Los pronósticos tranquilizantes del Fondo Monetario Internacional (FMI) y de muchos economistas que señalaban que la recuperación de las finanzas de los países del Asia sudoriental sería rápida, que la crisis en esa región podría tener, a fin de cuentas, un efecto positivo y que 1998 sería, por lo tanto, un año de crecimiento económico, parecen chocar violentamente con los hechos que ponen nerviosos a otros especialistas. Algunos importantes diarios euro- peos, por ejemplo, han llegado a sostener en días recientes que la crisis en el sudeste asiático ha escapado a cualquier control, e informan sobre las críticas que habría formulado nada menos que el Banco Mundial a su institución hermana, el FMI. Ese inusitado desencuentro entre dos organismos que históricamente han funcionado en forma conjunta tendría su origen en la opinión del Banco Mundial de que la receta económica que el Fondo aplica a los países en crisis podría ser contraproducente y sólo agravaría los males que espera solucionar.
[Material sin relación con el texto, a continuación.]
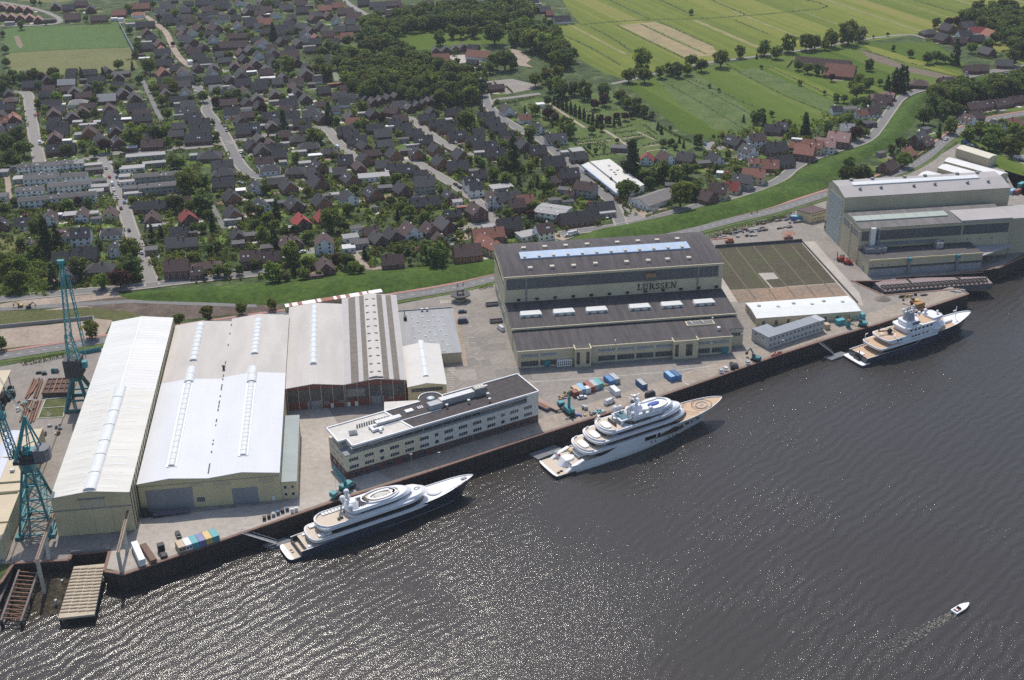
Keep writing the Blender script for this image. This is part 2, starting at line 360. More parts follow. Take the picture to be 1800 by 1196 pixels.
# ---- meadows
ZF = .03
sheet('hay_field', FIELD, pl(F1, (955,-60), (2100,-160), (2300,120), (1800,115), (1700,60), (1620,60), (1530,73), (1500,62), (1440,85), (1330,100), (1180,118), (1098,140), (1060,128), (1010,100), (975,60), (985,40), (1020,42), (1000,20)), ZF)
sheet('green_meadow', LUSH, pl(F1, (1098,150), (1180,128), (1230,122), (1275,112), (1345,100), (1420,85), (1500,75), (1540,75), (1640,75), (1700,115), (1660,150), (1600,160), (1560,180), (1520,170), (1490,180), (1470,215), (1400,235), (1330,235), (1270,250), (1200,232), (1130,175)), .05)
sheet('pale_pasture', FARM, pl(F1, (1152,138), (1222,126), (1345,215), (1310,235), (1255,228), (1190,180)), .08)
sheet('pale_pasture', FIELD, pl(F1, (1355,117), (1395,128), (1490,172), (1478,183), (1350,122)), .08)
sheet('rough_pasture', FARM, pl(F1, (1300,127), (1325,118), (1478,185), (1462,200)), .085)
sheet('brown_allotment', mat('dug_soil', (.15,.115,.085), .95, .3, .2), pl(F1, (1505,83), (1530,92), (1600,118), (1700,140), (1690,146), (1600,128), (1530,105)), .09)
sheet('pale_pasture', FIELD, pl(F1, (1515,78), (1545,85), (1620,108), (1700,128), (1690,136), (1600,114), (1535,92)), .095)
sheet('sports_pitch', PITCH, pl(F1, (4,52), (70,46), (208,43), (227,83), (110,87), (12,93)), .04)
sheet('dry_pitch', DRY, pl(F1, (10,94), (110,88), (228,84), (243,118), (230,124), (130,132), (12,135)), .045)
sheet('bare_goal_patch', mat('worn_turf', (.20,.15,.10), .95, .2, .3), pl(F1, (24,64), (33,63), (41,80), (36,86), (30,80)), .07)
sheet('woodland_clearing', LUSH, pl(F1, (697,58), (720,52), (770,48), (900,45), (935,60), (920,75), (800,80), (760,88), (715,88)), .04)
sheet('long_grass_meadow', DIKE, pl(F1, (0,460), (25,452), (80,450), (84,512), (60,519), (0,524)), .04)
sheet('dry_grass', DRY, pl(F1, (0,418), (32,414), (30,436), (0,448)), .05)
sheet('pasture', DRY, pl(F1, (60,-20), (165,-20), (160,-5), (100,6), (60,4), (0,-2), (0,-20)), .05)
sheet('tan_hay_strip', mat('cut_hay', (.27,.215,.105), .95, .2, .06), pl(F1, (1088,45), (1150,38.5), (1200,56), (1253,81), (1262,97), (1206,102)), .06)
# patched paving in the yard
mb = {0: MB(), 1: MB()}; rq = random.Random(41)
for k in range(170):
    p = G(rq.uniform(200, 1500), rq.uniform(560, 900))
    if not (p.y > 395+(p.x+45)*.415+12 and p.y < 572) or (60 < p.x < 176 and p.y > 497) or (p.x < 32 and p.y > 408): continue
    w_, d_ = rq.uniform(1.5, 9), rq.uniform(1.2, 6); a = rq.choice((0, 0, .39)); u_ = Vector((math.cos(a), math.sin(a), 0)); v_ = Vector((-u_.y, u_.x, 0)); m_ = mb[rq.randint(0, 1)]
    z_ = .028+.00006*k; m_.face([(*(p-u_*w_-v_*d_).xy, z_), (*(p+u_*w_-v_*d_).xy, z_), (*(p+u_*w_+v_*d_).xy, z_), (*(p-u_*w_+v_*d_).xy, z_)])
struct('pavement_patch', mb[0], mat('dark_paving_patch', (.21,.19,.17), .9, .18, .4)); struct('pavement_patch', mb[1], mat('pale_paving_patch', (.305,.275,.245), .9, .15, .4))
# ditches: darker lines between the strips
DITCH = mat('ditch_weeds', (.045,.075,.018), .95, .3, .2)
mb = MB()
lines = [((1021,44),(1060,40),(1140,35),(1240,33),(1350,25),(1440,16),(1455,12)), ((1455,12),(1440,5),(1415,0)), ((1084,45),(1140,73),(1203,103)), ((1157,38),(1210,62),(1253,81)),
         ((1070,0),(1140,33)), ((1160,0),(1215,26)), ((1250,0),(1310,26)), ((1605,0),(1680,22),(1718,30)), ((1290,35),(1350,60)), ((1127,43),(1175,66),(1240,95)), ((1040,48),(1085,72),(1110,92)), ((985,60),(1040,85),(1090,115)),
         ((1210,138),(1280,168),(1330,190)), ((1300,128),(1378,168),(1470,205)), ((1352,118),(1400,140),(1480,178)), ((1275,112),(1300,127)), ((1505,85),(1560,102),(1625,118)),((1160,140),(1230,180),(1310,228)),((1190,133),(1290,185),(1330,207))]
for l in lines: strip(mb, [G(*p) for p in l], 2.2 if len(l) > 3 else 1.7, .12)
struct('ditch', mb, DITCH)
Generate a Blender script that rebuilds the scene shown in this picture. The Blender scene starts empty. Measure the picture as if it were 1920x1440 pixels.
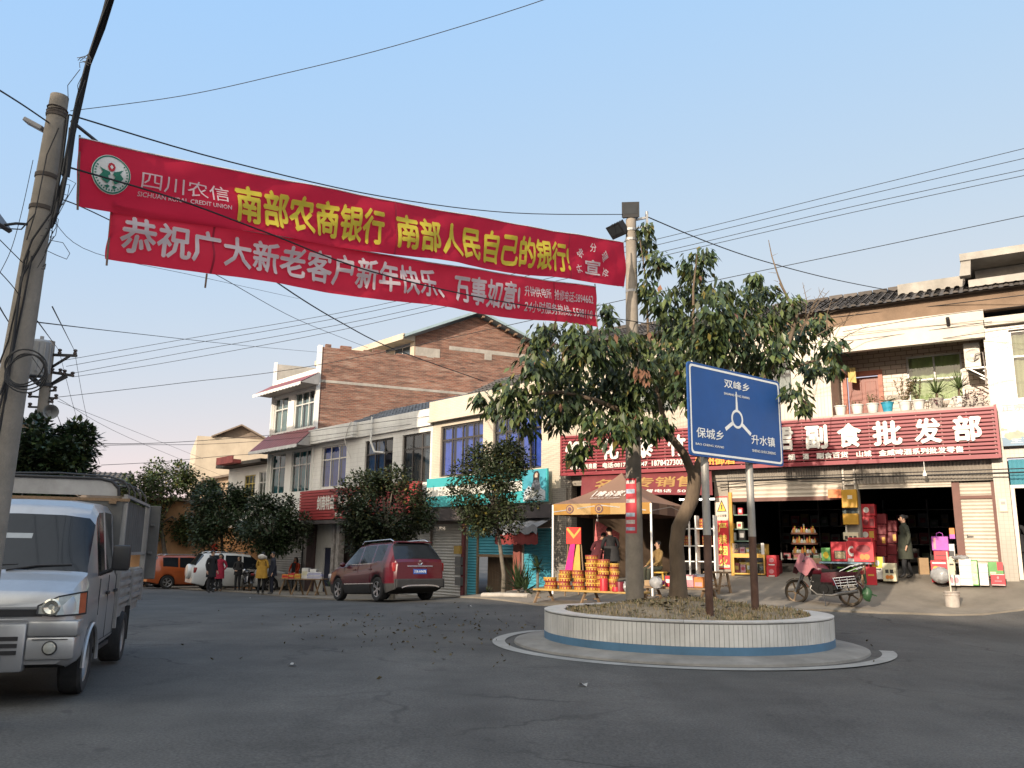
import bpy, bmesh, math, random
import numpy as np
from mathutils import Vector, Matrix, Quaternion
R_ = math.radians
rnd = random.Random(7)
S = bpy.context.scene
COL = S.collection

# ---------------------------------------------------------------- camera
FPX, CX, CY, EYE = 1552.0, 960.0, 720.0, 1.45
PITCH, ROLL = math.atan(315.5 / FPX), 0.0135
fw = Vector((0, math.cos(PITCH), math.sin(PITCH)))
r0 = Vector((1, 0, 0)); u0 = Vector((0, -math.sin(PITCH), math.cos(PITCH)))
rt = r0 * math.cos(ROLL) + u0 * math.sin(ROLL)
up = -r0 * math.sin(ROLL) + u0 * math.cos(ROLL)
cam_d = bpy.data.cameras.new('camera'); cam = bpy.data.objects.new('camera', cam_d); COL.objects.link(cam)
cam_d.sensor_width = 36; cam_d.lens = 36 * FPX / 1920; cam_d.clip_start = .05; cam_d.clip_end = 3000
mw = Matrix((rt, up, -fw)).transposed().to_4x4(); mw.translation = (0, 0, EYE)
cam.matrix_world = mw
S.camera = cam
EYEV = Vector((0, 0, EYE))

# ---------------------------------------------------------------- light
SUN_EL = 17.0
GLOW = .2
SUN_SIDE_FILL = 3.5
SUN_AZ = Vector((-.55, -.83)).normalized()          # horizontal direction towards the sun
w = bpy.data.worlds.new('World'); S.world = w; w.use_nodes = True
nt = w.node_tree; bg = nt.nodes['Background']
sky = nt.nodes.new('ShaderNodeTexSky'); sky.sky_type = 'NISHITA'; sky.sun_disc = False
sky.sun_elevation = R_(SUN_EL); sky.sun_rotation = math.atan2(SUN_AZ.x, SUN_AZ.y)
sky.air_density = 1.0; sky.dust_density = .3; sky.ozone_density = 3; sky.altitude = 300
# a phone camera's even, pale winter sky: each channel compressed, with the bright glow around the sun kept
sp_ = nt.nodes.new('ShaderNodeSeparateColor'); cb_ = nt.nodes.new('ShaderNodeCombineColor'); nt.links.new(sky.outputs[0], sp_.inputs[0])
def _m(op, a, b_):
    n = nt.nodes.new('ShaderNodeMath'); n.operation = op
    for i, v in enumerate((a, b_)):
        if isinstance(v, (int, float)): n.inputs[i].default_value = v
        else: nt.links.new(v, n.inputs[i])
    return n.outputs[0]
for i, (A_, g_) in enumerate(((.97, .50), (1.22, .15), (1.98, -.08))):
    x_ = _m('MAXIMUM', sp_.outputs[i], .02)
    v_ = _m('MULTIPLY', _m('POWER', x_, g_), A_)
    if i == 2: v_ = _m('MULTIPLY', v_, _m('POWER', _m('MAXIMUM', sp_.outputs[0], .3), -.09))
    nt.links.new(_m('ADD', v_, _m('MULTIPLY', _m('MAXIMUM', _m('SUBTRACT', x_, 6.0), 0.0), GLOW)), cb_.inputs[i])
# added warm fill: sun side of the sky brightened to lift the shade
tc_ = nt.nodes.new('ShaderNodeTexCoord'); dp_ = nt.nodes.new('ShaderNodeVectorMath'); dp_.operation = 'DOT_PRODUCT'; nt.links.new(tc_.outputs['Generated'], dp_.inputs[0]); dp_.inputs[1].default_value = (SUN_AZ.x, SUN_AZ.y, .30)
fill_ = _m('MULTIPLY', _m('POWER', _m('MAXIMUM', dp_.outputs['Value'], 0.0), 1.2), SUN_SIDE_FILL)
mx_ = nt.nodes.new('ShaderNodeMix'); mx_.data_type = 'RGBA'; mx_.blend_type = 'ADD'; mx_.inputs[7].default_value = (1.35, 1.15, .80, 1); mx_.clamp_factor = False
nt.links.new(fill_, mx_.inputs[0]); nt.links.new(cb_.outputs[0], mx_.inputs[6]); nt.links.new(mx_.outputs[2], bg.inputs[0]); bg.inputs[1].default_value = 0.15
sd = bpy.data.lights.new('sun', 'SUN'); so = bpy.data.objects.new('sun', sd); COL.objects.link(so)
sd.energy = 2.0; sd.angle = R_(.5); sd.color = (1.0, .85, .68)
sv = Vector((SUN_AZ.x * math.cos(R_(SUN_EL)), SUN_AZ.y * math.cos(R_(SUN_EL)), math.sin(R_(SUN_EL))))
so.rotation_euler = sv.to_track_quat('Z', 'Y').to_euler()
S.view_settings.view_transform = 'Standard'; S.view_settings.look = 'None'
S.view_settings.exposure = 1.75; S.view_settings.gamma = 1
S.cycles.max_bounces = 6; S.cycles.transparent_max_bounces = 6

# ---------------------------------------------------------------- placing helpers
def ray(x, y): return fw + rt * ((x - CX) / FPX) - up * ((y - CY) / FPX)
def P(x, y, Y):
    d = ray(x, y); return EYEV + d * (Y / d.y)
class Frame:                                          # a facade: x along it, y into the building, z up
    def __init__(s, o, dx):
        s.o = Vector((o[0], o[1], 0)); s.x = Vector((dx[0], dx[1], 0)).normalized(); s.y = Vector((-s.x.y, s.x.x, 0))
        s.rz = math.atan2(s.x.y, s.x.x)
    def uz(s, x, y, d=0):
        v = ray(x, y); t = ((s.o - EYEV).dot(s.y) + d) / v.dot(s.y); q = EYEV + v * t
        return (q - s.o).dot(s.x), q.z
    def u(s, x, y, d=0): return s.uz(x, y, d)[0]
    def w(s, u, d, z=0): return s.o + s.x * u + s.y * d + Vector((0, 0, z))
FR = Frame((1.7, 28.1), (.85, -.53))                  # wholesale shop row
FL = Frame((1.7, 28.1), (.67, -.74))                  # tiled row on the left

# terrain: thin plate spline through measured ground heights
_cp = [(0, 0, 0), (-4.2, 8.5, .05), (-4.8, 11, .03), (3.05, 14.3, 0), (3.05, 11, 0), (-.5, 14.3, 0), (6.6, 14.3, .02), (3, 17.5, .05),
       (-3.6, 24.7, -.01), (-5.2, 27.2, -.12), (-12.7, 36, -.38), (-8.5, 35, -.43), (-9.1, 41, -.57), (-1.6, 30.8, -.22),
       (.7, 21.5, .16), (7.56, 20.5, .28), (10.66, 20.5, .26), (9.3, 19.4, .18), (14, 17, .2),
       (-60, 60, -1), (0, 90, -1), (40, 0, .2), (60, 40, .9), (-40, 10, -.2), (0, -40, 0), (-40, -40, 0), (40, -40, 0), (-30, 70, -1), (-13, 52, -.8)]
for u_, z_ in ((.95, .5), (3.3, .68), (5.72, .8), (9.4, .86), (12.7, .88), (17, .9)):
    q = FR.w(u_, 0); _cp.append((q.x, q.y, z_))
_cp = np.array(_cp, float)
def _k(r2): return np.where(r2 < 1e-9, 0, .5 * r2 * np.log(np.maximum(r2, 1e-9)))
_n = len(_cp); _A = np.zeros((_n + 3, _n + 3))
_A[:_n, :_n] = _k(((_cp[:, None, :2] - _cp[None, :, :2]) ** 2).sum(-1)) + np.eye(_n) * .5
_A[:_n, _n] = 1; _A[:_n, _n + 1:] = _cp[:, :2]; _A[_n, :_n] = 1; _A[_n + 1:, :_n] = _cp[:, :2].T
_w = np.linalg.solve(_A, np.concatenate([_cp[:, 2], [0, 0, 0]]))
def gz(x, y):
    x = max(-70, min(70, x)); y = max(-45, min(95, y))
    r2 = (_cp[:, 0] - x) ** 2 + (_cp[:, 1] - y) ** 2
    return float(max(-1.3, min(1.2, (_k(r2) * _w[:_n]).sum() + _w[_n] + _w[_n + 1] * x + _w[_n + 2] * y)))
def G(px, py, add=0.0):                               # ground point seen at a pixel
    Y = 15.0; d = ray(px, py)
    lo, hi = 3.0, 120.0
    for _ in range(40):
        m = (lo + hi) / 2; q = EYEV + d * (m / d.y)
        if q.z > gz(q.x, q.y) + add: lo = m
        else: hi = m
    return EYEV + d * (lo / d.y)
def on_ground(v, add=0): return Vector((v[0], v[1], gz(v[0], v[1]) + add))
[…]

En efecto, cada vez resulta más claro que una política de enfriamiento basada en el establecimiento de nuevos impuestos indirectos, que reducen los salarios reales y el ahorro, y en la disminución acelerada del gasto público -medidas que producen un incremento del desempleo y que, con la pretensión de abatir el déficit fiscal y la inflación, destruyen capital instalado y causan graves y costosos conflictos sociales- equivale a aplicar una drástica sangría a un paciente afiebrado y debilitado.
Además, es evidente que el FMI no cuenta con los recursos para aportar a muchos países una ayuda inmediata y suficiente para afrontar la crisis económica por la que atraviesan. Se calcula que solamente Indonesia necesitaría 200 mil millones de dólares para recuperarse del desastre financiero, mientras que Corea del Sur, pese a los exorbitantes apoyos que ha recibido, requiere todavía nuevas y masivas aportaciones de capital. Por su parte, Tailandia y Filipinas tampoco se encuentran en condiciones para sobreponerse a su grave crisis. Y si a los problemas asiáticos se suman datos como la caída de 15 por ciento -sólo en 1998- de la Bolsa de Buenos Aires y las difíciles condiciones en las que se encuentra la economía brasileña, puede entenderse la preocupación de quienes no están obligados a simular optimismo ni por su oficio ni por razones políticas. En México mismo, pese a la existencia de ciertos indicadores positivos en materia macroeconómica, millones de personas sobreviven en la pobreza extrema y no se puede descartar que la crisis asiática y la inestabilidad financiera internacional puedan producir nuevos desequilibrios en la economía nacional.
La idea mágica según la cual la crisis en el sudeste asiático llevaría a los inversionistas automáticamente hacia los principales países de América Latina, entre ellos el nuestro, es sumamente peligrosa porque, aparte de que aquéllos encuentran mayores elementos de protección de sus recursos en China o en los países industrializados, la inestabilidad y la inseguridad que atraviesan las naciones latinoamericanas -como la alarmante tensión que se registra en Chiapas, por sólo hablar de México- los desalienta y disuade de invertir sus capitales en mercados donde las cuestiones políticas son factores importantes de riesgo.
Y aunque el hecho de que exista una posible discrepancia entre las instituciones financieras internacionales más importantes, el Banco Mundial y el FMI, no significa necesariamente que el modelo económico que éstas han mantenido e impuesto a muchas naciones vaya a cambiar, cada vez es más evidente que sin una reorientación en las políticas económicas -especialmente en los países emergentes y en desarrollo- para privilegiar el desarrollo productivo, la generación de empleos y la atención de las demandas sociales, antes que los intereses de los especuladores, no podrán corregirse los hondos problemas estructurales que son la causa de fondo de la actual crisis financiera internacional.